Auditors are encouraged to discuss audit determinations with Contractor personnel during and upon the completion of audit assignments. Such discussions are useful to confirm factual data, confirm findings, and identify areas of controversy. However, specific amounts of audit findings need not be disclosed. Audit findings pertaining to forecasts should not be discussed since these are a matter of judgment, the disclosure of which could impair the County's negotiation position
Completion of Audit
After the auditor has completed the field audit work, he/she is to ensure that working paper files are prepared in accordance with the audit manual concerning audit working papers. This is to include the preparation of lead schedules, summary of results of audit, indexing the working papers, cross-referencing all working papers and making sure that all pertinent working papers are filed and in the proper sequence.
Discuss audit findings with the Audit Supervisor during the course of the audit and then again at the conclusion of the audit.
Prepare a draft audit report summarizing the audit findings.
The Audit Supervisor will review the draft audit report and the working paper files and make appropriate review notes and comments.
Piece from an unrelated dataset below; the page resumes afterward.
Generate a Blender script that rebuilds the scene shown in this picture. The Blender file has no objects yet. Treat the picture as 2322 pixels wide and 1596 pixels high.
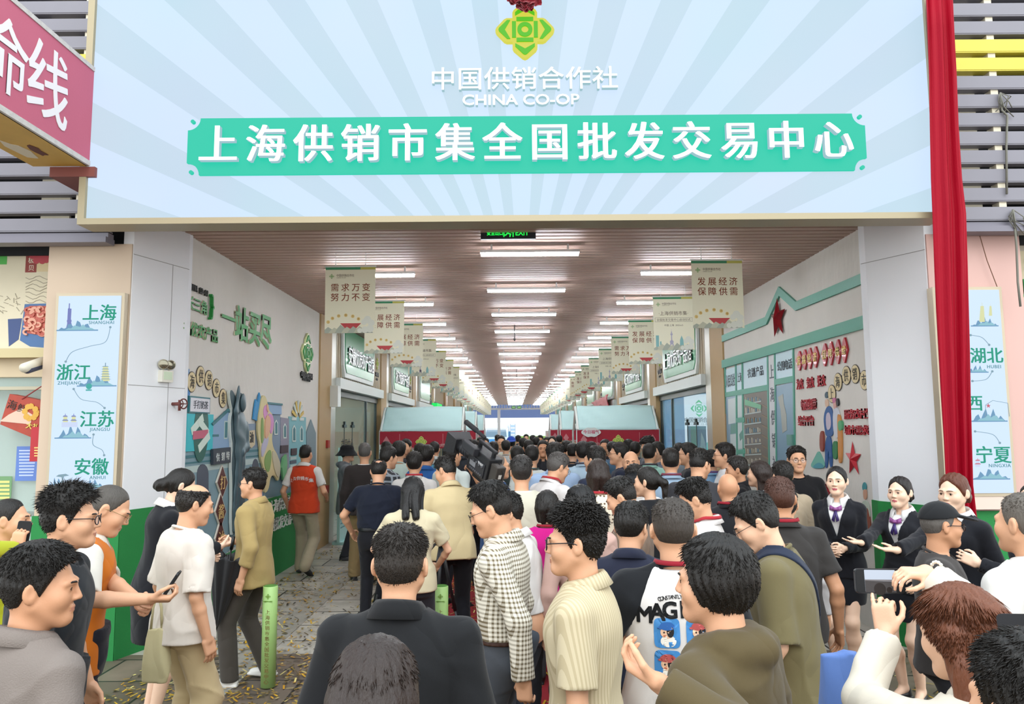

1. Discuss the Audit Supervisor's notes and comments.
2. Do additional work as requested by the Audit Supervisor
After the auditor has completed all necessary work requested by the Audit Supervisor and the draft report and the working paper files have been approved by the Audit Supervisor, the Audit Supervisor will schedule a closing conference with the Contractor to discuss the audit findings.
A summary of the closing conference with the Contractor will be included in the audit working paper files with all pertinent comments by the Contractor.
The Audit Supervisor will then schedule a meeting with the applicable County personnel to discuss the preliminary results of audit. Include any comments made at the meeting in the audit working paper files.